[start]

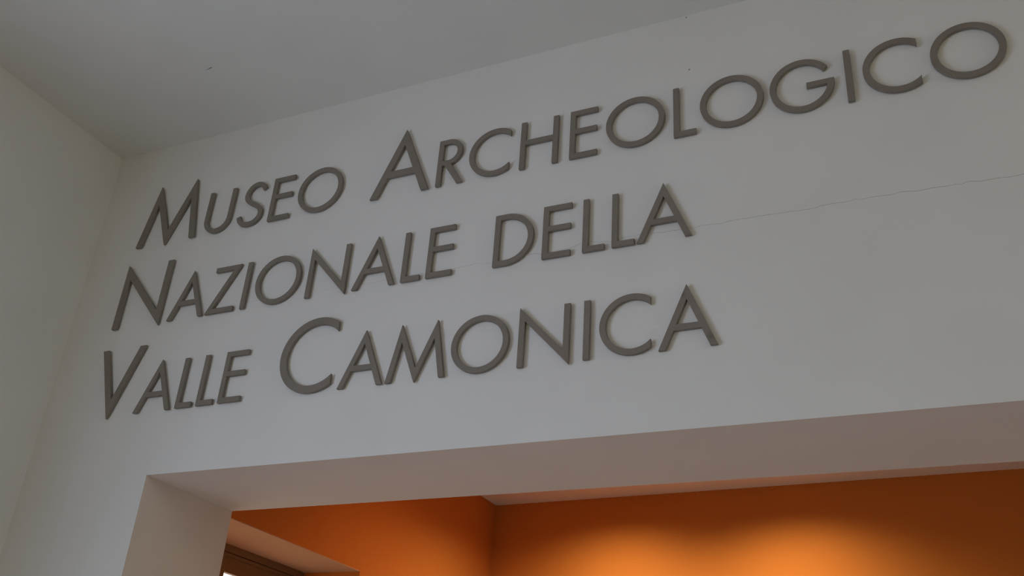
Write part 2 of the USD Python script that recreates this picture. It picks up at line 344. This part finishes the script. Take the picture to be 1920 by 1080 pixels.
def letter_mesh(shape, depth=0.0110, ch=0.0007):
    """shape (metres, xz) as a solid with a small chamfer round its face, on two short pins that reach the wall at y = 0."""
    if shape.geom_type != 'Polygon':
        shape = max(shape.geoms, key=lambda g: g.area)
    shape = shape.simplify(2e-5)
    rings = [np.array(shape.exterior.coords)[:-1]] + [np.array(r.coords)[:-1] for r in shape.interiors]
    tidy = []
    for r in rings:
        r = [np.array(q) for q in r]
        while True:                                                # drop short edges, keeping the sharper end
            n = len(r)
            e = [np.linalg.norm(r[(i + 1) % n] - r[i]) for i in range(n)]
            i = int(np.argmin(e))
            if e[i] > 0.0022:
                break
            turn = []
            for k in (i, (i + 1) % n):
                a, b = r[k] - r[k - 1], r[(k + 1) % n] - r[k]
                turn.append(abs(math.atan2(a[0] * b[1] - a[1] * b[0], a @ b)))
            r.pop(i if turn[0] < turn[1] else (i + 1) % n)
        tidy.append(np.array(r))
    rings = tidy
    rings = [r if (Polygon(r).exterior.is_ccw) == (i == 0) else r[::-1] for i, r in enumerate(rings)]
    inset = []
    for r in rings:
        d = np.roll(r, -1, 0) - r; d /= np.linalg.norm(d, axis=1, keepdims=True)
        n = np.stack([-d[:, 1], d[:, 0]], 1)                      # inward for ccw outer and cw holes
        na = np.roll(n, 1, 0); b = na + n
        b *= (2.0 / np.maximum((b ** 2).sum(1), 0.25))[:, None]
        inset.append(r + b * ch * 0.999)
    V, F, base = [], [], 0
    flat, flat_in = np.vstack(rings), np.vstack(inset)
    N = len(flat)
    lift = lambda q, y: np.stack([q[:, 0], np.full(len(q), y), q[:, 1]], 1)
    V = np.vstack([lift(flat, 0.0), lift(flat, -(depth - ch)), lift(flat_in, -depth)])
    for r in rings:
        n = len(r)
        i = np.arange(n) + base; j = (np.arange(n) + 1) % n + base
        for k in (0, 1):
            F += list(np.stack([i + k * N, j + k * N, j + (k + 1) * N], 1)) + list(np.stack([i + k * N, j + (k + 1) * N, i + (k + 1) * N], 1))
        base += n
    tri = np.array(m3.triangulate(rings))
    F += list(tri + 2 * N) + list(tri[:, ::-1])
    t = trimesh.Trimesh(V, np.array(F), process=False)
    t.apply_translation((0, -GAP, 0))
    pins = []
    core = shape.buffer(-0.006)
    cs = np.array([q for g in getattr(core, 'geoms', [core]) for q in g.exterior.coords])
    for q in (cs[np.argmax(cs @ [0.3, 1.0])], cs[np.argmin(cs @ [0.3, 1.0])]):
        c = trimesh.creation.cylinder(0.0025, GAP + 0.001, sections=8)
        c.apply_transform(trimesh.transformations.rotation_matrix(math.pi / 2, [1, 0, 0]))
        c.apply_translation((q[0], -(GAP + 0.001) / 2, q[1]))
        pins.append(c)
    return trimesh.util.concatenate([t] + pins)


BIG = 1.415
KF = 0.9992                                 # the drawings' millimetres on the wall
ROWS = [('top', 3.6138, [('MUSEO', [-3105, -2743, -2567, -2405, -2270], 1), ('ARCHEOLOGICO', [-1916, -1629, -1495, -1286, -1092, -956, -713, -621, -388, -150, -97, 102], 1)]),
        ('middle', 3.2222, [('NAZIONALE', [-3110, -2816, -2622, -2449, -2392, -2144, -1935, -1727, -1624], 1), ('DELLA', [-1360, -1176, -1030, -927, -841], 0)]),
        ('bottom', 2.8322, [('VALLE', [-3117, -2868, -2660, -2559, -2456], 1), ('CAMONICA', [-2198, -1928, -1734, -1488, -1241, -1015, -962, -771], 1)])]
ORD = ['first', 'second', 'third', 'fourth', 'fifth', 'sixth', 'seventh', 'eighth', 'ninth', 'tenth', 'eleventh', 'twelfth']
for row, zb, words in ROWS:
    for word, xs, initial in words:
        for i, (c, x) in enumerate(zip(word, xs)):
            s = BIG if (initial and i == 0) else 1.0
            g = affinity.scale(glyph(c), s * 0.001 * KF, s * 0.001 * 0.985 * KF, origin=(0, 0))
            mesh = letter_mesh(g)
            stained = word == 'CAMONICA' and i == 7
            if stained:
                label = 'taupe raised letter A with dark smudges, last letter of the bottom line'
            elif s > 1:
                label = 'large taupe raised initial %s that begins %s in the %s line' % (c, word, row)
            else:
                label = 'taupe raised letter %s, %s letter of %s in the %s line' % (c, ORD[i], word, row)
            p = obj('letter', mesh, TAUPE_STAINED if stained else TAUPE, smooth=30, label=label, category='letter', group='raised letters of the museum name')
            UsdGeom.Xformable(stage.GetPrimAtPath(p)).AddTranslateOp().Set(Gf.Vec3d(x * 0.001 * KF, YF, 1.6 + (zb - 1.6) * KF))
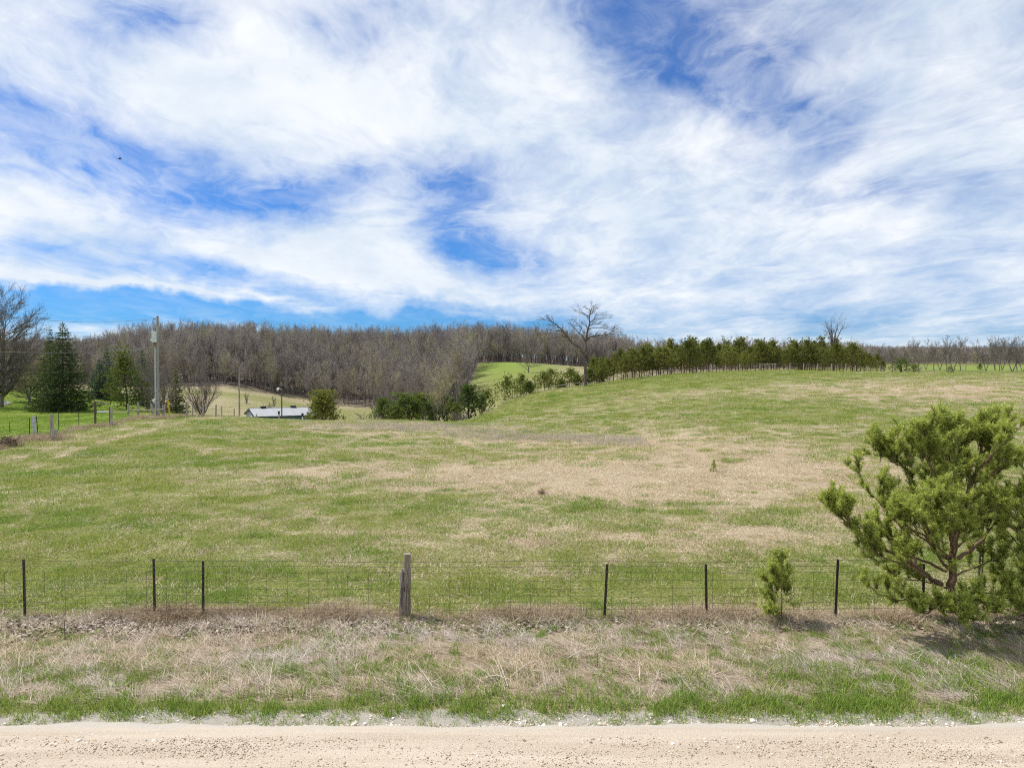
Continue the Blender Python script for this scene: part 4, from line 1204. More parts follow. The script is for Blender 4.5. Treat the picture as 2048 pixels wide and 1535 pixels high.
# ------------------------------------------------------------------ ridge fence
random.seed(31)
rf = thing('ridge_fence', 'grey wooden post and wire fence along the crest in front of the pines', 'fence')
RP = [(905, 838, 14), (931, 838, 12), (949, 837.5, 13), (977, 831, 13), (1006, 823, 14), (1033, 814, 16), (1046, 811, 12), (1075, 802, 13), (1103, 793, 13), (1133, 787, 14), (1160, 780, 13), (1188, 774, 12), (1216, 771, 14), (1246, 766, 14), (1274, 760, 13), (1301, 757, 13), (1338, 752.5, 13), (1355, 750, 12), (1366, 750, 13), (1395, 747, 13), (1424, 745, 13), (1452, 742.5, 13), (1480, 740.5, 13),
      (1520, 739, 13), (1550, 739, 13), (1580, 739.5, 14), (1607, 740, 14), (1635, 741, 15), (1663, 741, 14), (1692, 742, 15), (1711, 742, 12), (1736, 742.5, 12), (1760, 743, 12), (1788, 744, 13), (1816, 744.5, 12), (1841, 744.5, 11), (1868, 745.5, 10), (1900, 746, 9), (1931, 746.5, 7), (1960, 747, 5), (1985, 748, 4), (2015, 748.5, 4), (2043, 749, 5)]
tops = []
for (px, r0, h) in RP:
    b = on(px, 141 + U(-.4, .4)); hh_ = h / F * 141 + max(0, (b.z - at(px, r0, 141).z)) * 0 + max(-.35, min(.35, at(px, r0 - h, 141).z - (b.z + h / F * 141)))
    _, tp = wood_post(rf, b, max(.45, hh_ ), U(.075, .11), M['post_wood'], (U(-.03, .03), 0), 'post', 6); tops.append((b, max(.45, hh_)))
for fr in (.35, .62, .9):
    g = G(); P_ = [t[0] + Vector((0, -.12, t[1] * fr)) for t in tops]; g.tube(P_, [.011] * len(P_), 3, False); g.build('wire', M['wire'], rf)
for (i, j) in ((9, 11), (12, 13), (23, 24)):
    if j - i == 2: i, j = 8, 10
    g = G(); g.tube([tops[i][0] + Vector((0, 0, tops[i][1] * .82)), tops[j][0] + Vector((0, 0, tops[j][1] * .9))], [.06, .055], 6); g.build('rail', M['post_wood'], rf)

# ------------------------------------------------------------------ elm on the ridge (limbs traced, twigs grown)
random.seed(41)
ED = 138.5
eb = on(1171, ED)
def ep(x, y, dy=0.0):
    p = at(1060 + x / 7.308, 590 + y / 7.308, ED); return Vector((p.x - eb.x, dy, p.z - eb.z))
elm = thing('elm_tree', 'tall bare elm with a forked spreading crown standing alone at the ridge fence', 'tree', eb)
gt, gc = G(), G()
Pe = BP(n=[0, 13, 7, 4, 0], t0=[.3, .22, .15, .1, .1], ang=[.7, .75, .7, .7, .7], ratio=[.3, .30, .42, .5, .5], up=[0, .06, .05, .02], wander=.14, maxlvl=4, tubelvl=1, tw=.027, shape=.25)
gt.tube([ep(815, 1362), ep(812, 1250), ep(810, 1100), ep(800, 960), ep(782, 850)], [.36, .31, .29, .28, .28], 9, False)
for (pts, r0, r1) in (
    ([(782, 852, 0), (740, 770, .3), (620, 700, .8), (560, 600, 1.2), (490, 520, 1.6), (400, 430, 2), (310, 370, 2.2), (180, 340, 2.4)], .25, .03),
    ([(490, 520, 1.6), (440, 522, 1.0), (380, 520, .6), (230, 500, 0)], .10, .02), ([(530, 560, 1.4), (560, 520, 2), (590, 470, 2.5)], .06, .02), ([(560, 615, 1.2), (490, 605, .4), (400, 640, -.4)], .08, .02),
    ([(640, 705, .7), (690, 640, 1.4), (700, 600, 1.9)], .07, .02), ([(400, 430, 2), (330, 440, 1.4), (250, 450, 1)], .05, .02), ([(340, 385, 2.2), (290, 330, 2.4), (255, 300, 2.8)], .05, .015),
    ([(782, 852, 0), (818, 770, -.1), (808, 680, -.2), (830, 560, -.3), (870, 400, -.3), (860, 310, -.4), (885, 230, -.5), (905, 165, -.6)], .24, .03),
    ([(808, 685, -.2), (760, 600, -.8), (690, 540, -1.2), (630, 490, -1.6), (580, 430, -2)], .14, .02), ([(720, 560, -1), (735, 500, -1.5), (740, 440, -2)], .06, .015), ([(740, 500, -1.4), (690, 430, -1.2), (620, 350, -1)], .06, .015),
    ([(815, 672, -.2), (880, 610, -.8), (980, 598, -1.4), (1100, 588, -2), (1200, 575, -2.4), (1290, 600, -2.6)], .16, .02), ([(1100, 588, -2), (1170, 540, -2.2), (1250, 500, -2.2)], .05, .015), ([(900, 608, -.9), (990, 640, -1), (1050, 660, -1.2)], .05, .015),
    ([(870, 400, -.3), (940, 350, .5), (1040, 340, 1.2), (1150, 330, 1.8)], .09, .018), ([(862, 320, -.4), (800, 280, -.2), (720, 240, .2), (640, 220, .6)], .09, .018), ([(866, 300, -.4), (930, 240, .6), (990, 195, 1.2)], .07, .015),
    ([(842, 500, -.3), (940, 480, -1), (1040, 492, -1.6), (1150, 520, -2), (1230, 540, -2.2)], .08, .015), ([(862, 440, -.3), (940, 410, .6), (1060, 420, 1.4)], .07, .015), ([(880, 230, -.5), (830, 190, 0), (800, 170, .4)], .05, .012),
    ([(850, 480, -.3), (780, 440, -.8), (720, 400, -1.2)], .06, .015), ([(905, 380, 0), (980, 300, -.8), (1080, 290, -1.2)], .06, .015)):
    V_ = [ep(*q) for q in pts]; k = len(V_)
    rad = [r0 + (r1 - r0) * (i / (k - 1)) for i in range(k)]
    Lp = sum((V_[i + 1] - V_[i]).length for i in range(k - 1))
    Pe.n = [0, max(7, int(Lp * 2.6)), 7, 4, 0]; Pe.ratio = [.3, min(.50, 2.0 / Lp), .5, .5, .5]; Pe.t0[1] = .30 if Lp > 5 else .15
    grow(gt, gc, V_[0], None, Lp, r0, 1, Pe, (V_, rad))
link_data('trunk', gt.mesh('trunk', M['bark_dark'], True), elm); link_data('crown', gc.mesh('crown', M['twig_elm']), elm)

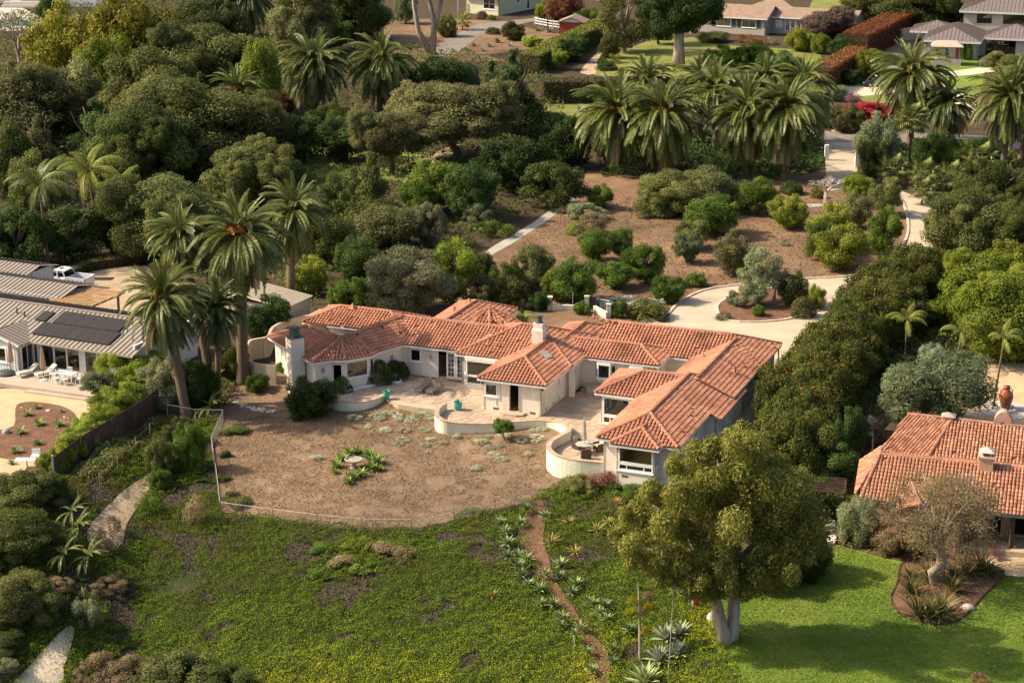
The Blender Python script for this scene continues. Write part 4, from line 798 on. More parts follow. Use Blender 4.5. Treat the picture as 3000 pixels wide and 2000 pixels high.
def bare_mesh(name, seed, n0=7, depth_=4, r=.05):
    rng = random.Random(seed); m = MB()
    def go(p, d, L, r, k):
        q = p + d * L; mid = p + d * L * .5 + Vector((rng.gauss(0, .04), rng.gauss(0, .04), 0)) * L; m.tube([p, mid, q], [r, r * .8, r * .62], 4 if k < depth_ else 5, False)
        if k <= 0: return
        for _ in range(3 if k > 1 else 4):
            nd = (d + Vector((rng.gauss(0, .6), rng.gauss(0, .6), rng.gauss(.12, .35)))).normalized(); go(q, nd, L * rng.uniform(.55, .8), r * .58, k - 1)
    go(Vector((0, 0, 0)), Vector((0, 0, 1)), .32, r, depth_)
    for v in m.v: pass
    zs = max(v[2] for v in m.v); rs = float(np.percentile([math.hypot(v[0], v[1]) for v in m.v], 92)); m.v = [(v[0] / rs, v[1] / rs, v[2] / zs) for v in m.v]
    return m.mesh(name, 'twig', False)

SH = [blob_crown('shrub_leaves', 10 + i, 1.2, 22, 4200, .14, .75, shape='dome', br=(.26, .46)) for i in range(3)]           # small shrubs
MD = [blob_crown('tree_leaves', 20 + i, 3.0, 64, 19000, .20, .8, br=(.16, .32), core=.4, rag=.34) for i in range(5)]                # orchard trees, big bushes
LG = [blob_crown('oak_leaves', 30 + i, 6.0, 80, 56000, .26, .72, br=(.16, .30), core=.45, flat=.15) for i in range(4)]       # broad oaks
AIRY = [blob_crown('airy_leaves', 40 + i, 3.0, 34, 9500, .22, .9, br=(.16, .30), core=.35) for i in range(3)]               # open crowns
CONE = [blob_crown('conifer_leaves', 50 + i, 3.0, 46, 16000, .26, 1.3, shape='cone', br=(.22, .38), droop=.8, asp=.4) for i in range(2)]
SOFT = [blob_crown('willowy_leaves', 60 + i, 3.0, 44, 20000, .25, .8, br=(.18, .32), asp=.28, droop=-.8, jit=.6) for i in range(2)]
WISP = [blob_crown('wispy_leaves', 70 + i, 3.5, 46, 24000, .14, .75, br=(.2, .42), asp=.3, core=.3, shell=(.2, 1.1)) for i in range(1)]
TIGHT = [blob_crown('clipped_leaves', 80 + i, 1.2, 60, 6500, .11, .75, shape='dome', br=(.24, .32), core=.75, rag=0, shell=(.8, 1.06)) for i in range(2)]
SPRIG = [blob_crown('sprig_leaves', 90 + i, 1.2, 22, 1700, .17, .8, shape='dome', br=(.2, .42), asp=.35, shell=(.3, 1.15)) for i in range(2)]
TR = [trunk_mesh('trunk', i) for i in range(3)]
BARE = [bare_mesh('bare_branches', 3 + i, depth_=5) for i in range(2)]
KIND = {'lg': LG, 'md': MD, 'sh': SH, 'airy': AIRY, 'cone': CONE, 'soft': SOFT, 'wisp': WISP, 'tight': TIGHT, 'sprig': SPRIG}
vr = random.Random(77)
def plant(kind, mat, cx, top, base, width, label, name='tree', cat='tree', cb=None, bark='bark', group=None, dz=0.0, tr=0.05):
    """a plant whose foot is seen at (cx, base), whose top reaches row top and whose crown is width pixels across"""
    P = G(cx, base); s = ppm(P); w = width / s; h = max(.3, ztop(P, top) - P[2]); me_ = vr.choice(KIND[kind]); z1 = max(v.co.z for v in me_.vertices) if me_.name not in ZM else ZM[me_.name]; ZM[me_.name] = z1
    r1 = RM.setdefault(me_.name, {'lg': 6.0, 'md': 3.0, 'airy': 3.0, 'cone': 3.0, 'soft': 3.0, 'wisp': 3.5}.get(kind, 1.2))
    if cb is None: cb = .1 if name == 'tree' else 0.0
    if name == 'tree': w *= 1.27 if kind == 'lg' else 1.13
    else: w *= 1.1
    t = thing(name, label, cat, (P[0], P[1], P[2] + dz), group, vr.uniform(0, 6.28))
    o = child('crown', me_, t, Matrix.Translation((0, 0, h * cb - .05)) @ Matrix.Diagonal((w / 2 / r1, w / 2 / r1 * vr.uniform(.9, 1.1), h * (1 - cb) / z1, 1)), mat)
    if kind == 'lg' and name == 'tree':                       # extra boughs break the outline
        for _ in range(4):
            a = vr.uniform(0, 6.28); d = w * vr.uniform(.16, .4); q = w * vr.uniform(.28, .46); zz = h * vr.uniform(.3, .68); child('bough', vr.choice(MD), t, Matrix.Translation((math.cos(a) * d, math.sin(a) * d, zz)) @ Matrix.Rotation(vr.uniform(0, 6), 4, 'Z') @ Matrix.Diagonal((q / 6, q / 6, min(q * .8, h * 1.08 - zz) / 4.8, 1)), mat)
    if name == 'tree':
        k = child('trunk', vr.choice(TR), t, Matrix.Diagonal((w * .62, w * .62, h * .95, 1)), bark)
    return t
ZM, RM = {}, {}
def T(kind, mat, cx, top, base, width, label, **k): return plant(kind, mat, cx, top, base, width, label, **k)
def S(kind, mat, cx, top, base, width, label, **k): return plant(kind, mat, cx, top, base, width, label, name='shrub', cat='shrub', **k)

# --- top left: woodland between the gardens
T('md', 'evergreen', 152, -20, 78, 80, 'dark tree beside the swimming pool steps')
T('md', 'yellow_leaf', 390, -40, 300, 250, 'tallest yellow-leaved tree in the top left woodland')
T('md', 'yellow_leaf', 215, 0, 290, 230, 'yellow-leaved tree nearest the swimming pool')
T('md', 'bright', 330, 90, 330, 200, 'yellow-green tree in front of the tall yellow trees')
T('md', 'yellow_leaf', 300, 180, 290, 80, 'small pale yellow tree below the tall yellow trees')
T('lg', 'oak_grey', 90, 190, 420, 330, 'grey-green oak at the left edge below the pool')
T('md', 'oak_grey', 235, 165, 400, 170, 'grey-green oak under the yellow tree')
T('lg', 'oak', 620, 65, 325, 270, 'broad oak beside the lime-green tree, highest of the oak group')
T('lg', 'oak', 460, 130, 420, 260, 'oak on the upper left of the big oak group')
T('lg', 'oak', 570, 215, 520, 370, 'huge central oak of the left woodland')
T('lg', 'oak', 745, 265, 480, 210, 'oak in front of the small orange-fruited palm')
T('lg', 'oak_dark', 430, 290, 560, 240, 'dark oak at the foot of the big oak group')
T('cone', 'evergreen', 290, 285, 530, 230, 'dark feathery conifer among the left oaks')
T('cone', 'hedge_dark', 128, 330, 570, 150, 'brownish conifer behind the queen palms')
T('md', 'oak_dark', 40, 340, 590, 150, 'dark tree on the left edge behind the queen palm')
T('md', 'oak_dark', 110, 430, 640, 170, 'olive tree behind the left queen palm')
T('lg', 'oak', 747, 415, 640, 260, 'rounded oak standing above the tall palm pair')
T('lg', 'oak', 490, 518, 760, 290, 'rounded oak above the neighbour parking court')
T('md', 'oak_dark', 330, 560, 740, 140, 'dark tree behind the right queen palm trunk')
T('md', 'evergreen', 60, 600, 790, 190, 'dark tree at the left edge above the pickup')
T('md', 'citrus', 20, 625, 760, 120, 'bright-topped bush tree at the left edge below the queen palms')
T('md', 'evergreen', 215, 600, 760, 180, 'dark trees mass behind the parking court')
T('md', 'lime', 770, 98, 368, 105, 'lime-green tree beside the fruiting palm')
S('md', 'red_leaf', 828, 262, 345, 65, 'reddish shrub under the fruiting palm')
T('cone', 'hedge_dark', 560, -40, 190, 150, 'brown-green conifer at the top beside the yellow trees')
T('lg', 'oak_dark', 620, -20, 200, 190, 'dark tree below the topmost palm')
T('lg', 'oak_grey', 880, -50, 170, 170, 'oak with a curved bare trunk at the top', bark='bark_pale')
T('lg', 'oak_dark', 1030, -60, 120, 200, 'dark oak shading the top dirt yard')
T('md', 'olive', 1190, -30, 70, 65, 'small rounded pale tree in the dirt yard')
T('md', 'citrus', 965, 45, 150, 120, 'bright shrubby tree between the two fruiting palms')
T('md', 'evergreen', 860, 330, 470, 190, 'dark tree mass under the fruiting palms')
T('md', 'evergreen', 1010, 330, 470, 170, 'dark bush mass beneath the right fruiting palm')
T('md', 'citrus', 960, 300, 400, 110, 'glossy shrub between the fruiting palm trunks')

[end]

* **WHAT IS BEING ASKED**
Among the entries above, find the line with "The Blender Python script for this scene continues." and the line with "return m.mesh(name, 'twig', False)"; give again exactly these two lines and all lines between them.

* **WORKED ANSWER**
The Blender Python script for this scene continues. Write part 4, from line 798 on. More parts follow. Use Blender 4.5. Treat the picture as 3000 pixels wide and 2000 pixels high.
def bare_mesh(name, seed, n0=7, depth_=4, r=.05):
    rng = random.Random(seed); m = MB()
    def go(p, d, L, r, k):
        q = p + d * L; mid = p + d * L * .5 + Vector((rng.gauss(0, .04), rng.gauss(0, .04), 0)) * L; m.tube([p, mid, q], [r, r * .8, r * .62], 4 if k < depth_ else 5, False)
        if k <= 0: return
        for _ in range(3 if k > 1 else 4):
            nd = (d + Vector((rng.gauss(0, .6), rng.gauss(0, .6), rng.gauss(.12, .35)))).normalized(); go(q, nd, L * rng.uniform(.55, .8), r * .58, k - 1)
    go(Vector((0, 0, 0)), Vector((0, 0, 1)), .32, r, depth_)
    for v in m.v: pass
    zs = max(v[2] for v in m.v); rs = float(np.percentile([math.hypot(v[0], v[1]) for v in m.v], 92)); m.v = [(v[0] / rs, v[1] / rs, v[2] / zs) for v in m.v]
    return m.mesh(name, 'twig', False)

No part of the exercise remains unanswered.